**PROBLEM TO WORK ON:** Your task is to quote the material that follows, in full and exactly.

**STORED DATA:**
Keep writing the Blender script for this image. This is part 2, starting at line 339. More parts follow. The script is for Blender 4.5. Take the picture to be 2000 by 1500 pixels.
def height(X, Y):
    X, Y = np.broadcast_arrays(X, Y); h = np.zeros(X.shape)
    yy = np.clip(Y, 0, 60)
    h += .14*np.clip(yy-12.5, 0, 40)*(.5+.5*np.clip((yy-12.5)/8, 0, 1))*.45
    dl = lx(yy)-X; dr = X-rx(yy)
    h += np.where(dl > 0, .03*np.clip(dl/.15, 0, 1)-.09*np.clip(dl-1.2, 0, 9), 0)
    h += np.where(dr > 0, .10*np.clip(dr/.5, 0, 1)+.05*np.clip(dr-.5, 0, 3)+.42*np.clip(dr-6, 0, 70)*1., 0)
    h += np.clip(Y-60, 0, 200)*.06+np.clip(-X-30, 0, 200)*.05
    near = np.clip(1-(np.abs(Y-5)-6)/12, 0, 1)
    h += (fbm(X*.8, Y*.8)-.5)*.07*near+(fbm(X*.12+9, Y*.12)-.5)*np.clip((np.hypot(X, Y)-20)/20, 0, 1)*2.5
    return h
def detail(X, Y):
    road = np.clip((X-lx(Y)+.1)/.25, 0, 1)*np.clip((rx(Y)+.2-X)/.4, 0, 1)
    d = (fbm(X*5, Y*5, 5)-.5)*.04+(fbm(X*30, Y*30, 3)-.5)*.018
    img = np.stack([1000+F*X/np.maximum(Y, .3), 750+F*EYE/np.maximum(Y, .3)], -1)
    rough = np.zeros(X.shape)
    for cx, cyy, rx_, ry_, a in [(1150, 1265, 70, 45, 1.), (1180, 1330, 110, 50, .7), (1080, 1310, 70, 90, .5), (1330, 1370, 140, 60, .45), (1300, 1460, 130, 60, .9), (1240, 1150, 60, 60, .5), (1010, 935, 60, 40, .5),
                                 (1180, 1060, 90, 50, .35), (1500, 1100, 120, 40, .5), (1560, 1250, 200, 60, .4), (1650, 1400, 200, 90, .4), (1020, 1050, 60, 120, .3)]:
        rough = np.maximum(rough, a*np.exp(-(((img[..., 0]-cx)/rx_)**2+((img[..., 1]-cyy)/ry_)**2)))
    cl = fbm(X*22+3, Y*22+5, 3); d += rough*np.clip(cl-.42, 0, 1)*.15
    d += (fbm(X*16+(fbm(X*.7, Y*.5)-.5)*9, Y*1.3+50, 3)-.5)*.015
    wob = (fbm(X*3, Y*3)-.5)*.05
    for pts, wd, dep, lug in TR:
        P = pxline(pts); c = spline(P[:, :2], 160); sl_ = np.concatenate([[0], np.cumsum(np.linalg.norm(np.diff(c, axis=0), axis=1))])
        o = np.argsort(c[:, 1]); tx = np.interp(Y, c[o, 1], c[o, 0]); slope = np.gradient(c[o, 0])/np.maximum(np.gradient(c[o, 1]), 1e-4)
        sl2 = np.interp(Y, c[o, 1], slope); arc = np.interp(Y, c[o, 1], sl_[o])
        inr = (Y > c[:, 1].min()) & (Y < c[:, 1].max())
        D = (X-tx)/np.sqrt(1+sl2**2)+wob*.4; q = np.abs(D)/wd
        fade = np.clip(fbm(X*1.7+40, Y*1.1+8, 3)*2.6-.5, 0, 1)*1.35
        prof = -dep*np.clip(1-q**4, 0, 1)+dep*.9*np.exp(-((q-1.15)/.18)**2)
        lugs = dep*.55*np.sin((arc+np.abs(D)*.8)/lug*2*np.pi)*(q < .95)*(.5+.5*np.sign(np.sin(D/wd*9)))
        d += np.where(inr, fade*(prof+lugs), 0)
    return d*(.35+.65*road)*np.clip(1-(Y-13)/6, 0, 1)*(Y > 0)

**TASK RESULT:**
Keep writing the Blender script for this image. This is part 2, starting at line 339. More parts follow. The script is for Blender 4.5. Take the picture to be 2000 by 1500 pixels.
def height(X, Y):
    X, Y = np.broadcast_arrays(X, Y); h = np.zeros(X.shape)
    yy = np.clip(Y, 0, 60)
    h += .14*np.clip(yy-12.5, 0, 40)*(.5+.5*np.clip((yy-12.5)/8, 0, 1))*.45
    dl = lx(yy)-X; dr = X-rx(yy)
    h += np.where(dl > 0, .03*np.clip(dl/.15, 0, 1)-.09*np.clip(dl-1.2, 0, 9), 0)
    h += np.where(dr > 0, .10*np.clip(dr/.5, 0, 1)+.05*np.clip(dr-.5, 0, 3)+.42*np.clip(dr-6, 0, 70)*1., 0)
    h += np.clip(Y-60, 0, 200)*.06+np.clip(-X-30, 0, 200)*.05
    near = np.clip(1-(np.abs(Y-5)-6)/12, 0, 1)
    h += (fbm(X*.8, Y*.8)-.5)*.07*near+(fbm(X*.12+9, Y*.12)-.5)*np.clip((np.hypot(X, Y)-20)/20, 0, 1)*2.5
    return h
def detail(X, Y):
    road = np.clip((X-lx(Y)+.1)/.25, 0, 1)*np.clip((rx(Y)+.2-X)/.4, 0, 1)
    d = (fbm(X*5, Y*5, 5)-.5)*.04+(fbm(X*30, Y*30, 3)-.5)*.018
    img = np.stack([1000+F*X/np.maximum(Y, .3), 750+F*EYE/np.maximum(Y, .3)], -1)
    rough = np.zeros(X.shape)
    for cx, cyy, rx_, ry_, a in [(1150, 1265, 70, 45, 1.), (1180, 1330, 110, 50, .7), (1080, 1310, 70, 90, .5), (1330, 1370, 140, 60, .45), (1300, 1460, 130, 60, .9), (1240, 1150, 60, 60, .5), (1010, 935, 60, 40, .5),
                                 (1180, 1060, 90, 50, .35), (1500, 1100, 120, 40, .5), (1560, 1250, 200, 60, .4), (1650, 1400, 200, 90, .4), (1020, 1050, 60, 120, .3)]:
        rough = np.maximum(rough, a*np.exp(-(((img[..., 0]-cx)/rx_)**2+((img[..., 1]-cyy)/ry_)**2)))
    cl = fbm(X*22+3, Y*22+5, 3); d += rough*np.clip(cl-.42, 0, 1)*.15
    d += (fbm(X*16+(fbm(X*.7, Y*.5)-.5)*9, Y*1.3+50, 3)-.5)*.015
    wob = (fbm(X*3, Y*3)-.5)*.05
    for pts, wd, dep, lug in TR:
        P = pxline(pts); c = spline(P[:, :2], 160); sl_ = np.concatenate([[0], np.cumsum(np.linalg.norm(np.diff(c, axis=0), axis=1))])
        o = np.argsort(c[:, 1]); tx = np.interp(Y, c[o, 1], c[o, 0]); slope = np.gradient(c[o, 0])/np.maximum(np.gradient(c[o, 1]), 1e-4)
        sl2 = np.interp(Y, c[o, 1], slope); arc = np.interp(Y, c[o, 1], sl_[o])
        inr = (Y > c[:, 1].min()) & (Y < c[:, 1].max())
        D = (X-tx)/np.sqrt(1+sl2**2)+wob*.4; q = np.abs(D)/wd
        fade = np.clip(fbm(X*1.7+40, Y*1.1+8, 3)*2.6-.5, 0, 1)*1.35
        prof = -dep*np.clip(1-q**4, 0, 1)+dep*.9*np.exp(-((q-1.15)/.18)**2)
        lugs = dep*.55*np.sin((arc+np.abs(D)*.8)/lug*2*np.pi)*(q < .95)*(.5+.5*np.sign(np.sin(D/wd*9)))
        d += np.where(inr, fade*(prof+lugs), 0)
    return d*(.35+.65*road)*np.clip(1-(Y-13)/6, 0, 1)*(Y > 0)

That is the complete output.